Allah teala bu âyet-i kerimede, kâfirlerin cimri olduklarını, çeşitli bahanelere başvurarak mallarını Allahın yolunda harcamadıklarını beyan etmektedir. Kâfirler âhirete iman etmedikleri için harcadıkları mallarından sevap beklememektedirler. Bu itibarla adeta elleri boyunlarına bağlanmışcasına fakirlere karşı cimri davranırlar. [48]
48- Eğer doğru söylüyorsanız bu vaadedilen ne zamandır derler.
Bu müşrikler, kıyamet gününün gelmesini alaya alarak: “Eğre doğru söyleyenlerdenseniz bu vaadedilen kıyamet ne zamandır ” derler. Rablerinin kendilerini hemen cezalandırmasını isterler. Allah teala müşriklerin bu sorularına cevaben buyuruyor ki: [49]
49- Onlar çekişip dururlarken kendilerini ansızın yakalayıverecek bir çığlıktan başka bir şey beklemezler. [50]
50- O zaman ne vasiyette bulunabilirler ne de ailelerine dönebilirler.
Bu âyetlerde, birinci Sur´a üflendiğinde insanların nasıl aniden yakalanacakları beyan edilmektedir.

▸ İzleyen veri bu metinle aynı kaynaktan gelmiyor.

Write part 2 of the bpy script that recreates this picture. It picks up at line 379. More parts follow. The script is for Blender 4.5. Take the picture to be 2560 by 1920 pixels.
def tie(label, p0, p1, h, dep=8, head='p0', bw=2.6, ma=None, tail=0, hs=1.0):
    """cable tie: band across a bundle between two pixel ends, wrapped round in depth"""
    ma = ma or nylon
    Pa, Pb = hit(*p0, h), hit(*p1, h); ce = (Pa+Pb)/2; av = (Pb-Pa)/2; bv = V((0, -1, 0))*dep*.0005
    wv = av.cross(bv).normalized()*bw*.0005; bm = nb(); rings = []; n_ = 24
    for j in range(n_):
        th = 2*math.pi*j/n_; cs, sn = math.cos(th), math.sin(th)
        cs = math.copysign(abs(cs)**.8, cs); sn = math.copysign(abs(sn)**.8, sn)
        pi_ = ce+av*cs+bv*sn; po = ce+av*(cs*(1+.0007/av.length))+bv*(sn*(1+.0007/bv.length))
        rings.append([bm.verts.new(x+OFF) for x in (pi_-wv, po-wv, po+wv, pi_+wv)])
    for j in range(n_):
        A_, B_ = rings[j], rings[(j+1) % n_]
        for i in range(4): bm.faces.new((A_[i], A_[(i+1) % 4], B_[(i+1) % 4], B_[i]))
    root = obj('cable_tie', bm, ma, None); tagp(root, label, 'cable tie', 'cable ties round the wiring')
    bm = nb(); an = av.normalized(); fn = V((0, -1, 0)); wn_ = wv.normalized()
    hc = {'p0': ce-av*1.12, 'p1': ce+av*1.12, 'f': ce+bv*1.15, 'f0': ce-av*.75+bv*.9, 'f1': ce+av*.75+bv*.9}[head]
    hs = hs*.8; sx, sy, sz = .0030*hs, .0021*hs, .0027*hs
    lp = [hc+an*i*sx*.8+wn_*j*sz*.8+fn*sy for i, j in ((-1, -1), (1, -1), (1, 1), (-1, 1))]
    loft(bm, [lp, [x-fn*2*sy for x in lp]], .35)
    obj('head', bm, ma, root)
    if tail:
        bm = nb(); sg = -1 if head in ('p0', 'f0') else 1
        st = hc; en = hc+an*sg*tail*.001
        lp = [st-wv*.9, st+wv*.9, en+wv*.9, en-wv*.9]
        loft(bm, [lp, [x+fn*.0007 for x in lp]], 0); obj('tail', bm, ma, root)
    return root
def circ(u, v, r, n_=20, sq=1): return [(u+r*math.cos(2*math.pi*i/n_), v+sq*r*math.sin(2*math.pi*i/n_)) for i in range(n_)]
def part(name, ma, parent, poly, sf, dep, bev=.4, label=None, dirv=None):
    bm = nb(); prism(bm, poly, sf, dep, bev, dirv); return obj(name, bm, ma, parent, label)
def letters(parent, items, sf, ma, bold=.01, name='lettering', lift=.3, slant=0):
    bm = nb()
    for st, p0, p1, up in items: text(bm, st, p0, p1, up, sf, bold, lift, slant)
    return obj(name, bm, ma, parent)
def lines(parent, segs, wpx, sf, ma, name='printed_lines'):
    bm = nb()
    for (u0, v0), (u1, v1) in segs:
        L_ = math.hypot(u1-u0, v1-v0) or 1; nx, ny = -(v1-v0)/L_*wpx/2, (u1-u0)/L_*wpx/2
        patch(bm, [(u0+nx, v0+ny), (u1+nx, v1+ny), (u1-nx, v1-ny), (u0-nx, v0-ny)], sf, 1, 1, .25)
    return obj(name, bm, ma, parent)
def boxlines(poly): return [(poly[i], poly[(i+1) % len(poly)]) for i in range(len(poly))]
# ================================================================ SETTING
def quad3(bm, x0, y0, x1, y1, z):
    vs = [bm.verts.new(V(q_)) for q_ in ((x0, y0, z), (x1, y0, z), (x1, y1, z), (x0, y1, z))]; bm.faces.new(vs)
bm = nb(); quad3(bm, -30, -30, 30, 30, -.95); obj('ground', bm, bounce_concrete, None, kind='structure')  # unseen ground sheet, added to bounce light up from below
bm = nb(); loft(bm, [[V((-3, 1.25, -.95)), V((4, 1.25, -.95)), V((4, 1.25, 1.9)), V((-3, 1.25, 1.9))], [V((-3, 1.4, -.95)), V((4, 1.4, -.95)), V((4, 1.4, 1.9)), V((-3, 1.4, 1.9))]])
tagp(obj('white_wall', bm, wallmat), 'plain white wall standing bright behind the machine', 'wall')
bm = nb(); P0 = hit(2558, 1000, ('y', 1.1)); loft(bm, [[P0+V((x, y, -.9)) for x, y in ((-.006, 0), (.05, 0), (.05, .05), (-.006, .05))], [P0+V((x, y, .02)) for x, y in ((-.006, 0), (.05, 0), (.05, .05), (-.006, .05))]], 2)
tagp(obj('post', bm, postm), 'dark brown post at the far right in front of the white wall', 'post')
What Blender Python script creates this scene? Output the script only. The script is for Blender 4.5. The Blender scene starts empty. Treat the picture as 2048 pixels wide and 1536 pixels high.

Abdullah b. Amr diyor ki: “İnsanlar yollarda, çarşılarda, pazarlarda ve oturma yerlerinde bulunurlarken Sur´a üfürülecektir. Öyle ki iki kişi bir elbise için pazarlık halinde olacaklar biri onu diğerine teslim etmeden Sur´a üfürülecektir. Kişi sabahleyin evinden çıkacak evine dönmeden Sur´a üflenmiş olacaktır. İşte bu âyetler bu hususları beyan etmektedir.
Peygamber efendimiz, kıyametin aniden nasıl geleceğini tasvir ederek buyuruyor ki:
“Güneş battığı yerden doğmadıkça kıyamet kopmayacaktır. Güneş buradan doğunca insanlar onu görecekler ve hepsi iman edeceklerdir. Fakat bu imanları “… Rabbinin alametlerinden bir kısmının geldiği gün daha önce inanmamış veya imanıyla bir iyilik kazanmamış olan bir nefse imanı fayda vermeyecektir. [51] âyetinde zikredildiği anda tahakkuk edecek ve kendilerine bir fayda vermeyecektir. Kıyamet öyle ani bir şekilde kopacak ki iki kişi aralarında elbiselerini açacaklar onu satmaya veya katlamaya vakit bulamayacaklardır. Kıyamet öyle ani bir şekilde kopacaktır ki, kişi süt hayvanının sütünü sağacak fakat onu içmeye vakit bulamayacaktır.
Kıyamet öyle ani bir şekilde kopacaktır ki kişi lokmasını ağzına götürecek fakat onu yemeye zaman bulamayacaktır. [52]
51- Sur´a üfürülünce, bir de bakarsın ki onlar kabirlerinden kalkmışlar rablerine koşuyorlar. [53]
52- “Vay halimize, uyuduğumuz yerden bizi kim kaldırdı ” derler. Onlara: “Bu, Rahman olan Allahın vaadettiği kıyamet günüdür. Peygamberler doğru söylemişlerdir.” denilir.
Allah teala bu âyet-i kerimede ise Sur´a ikinci kez üfleneceğini ve ölülerin kabirlerinden kalkarak Allahın huzuruna koşarak gideceklerini beyan etmektedir. Kabirlerinden çıkan kafirler, orada azap görmelerine rağmen kıyamet gününün daha dehşetli olduğunu görünce kendi kendilerine şöyle diyeceklerdir: “Vay halimize, uyuduğumuz yerden bizi kim kaldırdı ” Onların bu sözüne karşılık ise: “Bu Rahman olan Allahın vaadettiği kıyamet günüdür. Peygamberler doğru söylemişlerdir.” denilecektir.
Kâfirlere bu sözü söyleyenler ya melekler veya müminlerdir. Bu son sözün, kâfirlerin kendi sözlerinin devamı olduğunu söyleyenler de vardır. Bu görüşe göre Ayetin manası şöyledir: “Kâfirler: “Vay halimize, uyuduğumuz bu yerden bizi kim kaldırdı Bu, rahman olan Allahın vaadettiği kıyamet günüdür. Demek ki peygamberler doğru söylemişlerdir.” [54]
53- Sadece bir çığlık kopar. Bir de bakarsın ki hepsi hesap vermek üzere huzurumuzda toplanıvermişler.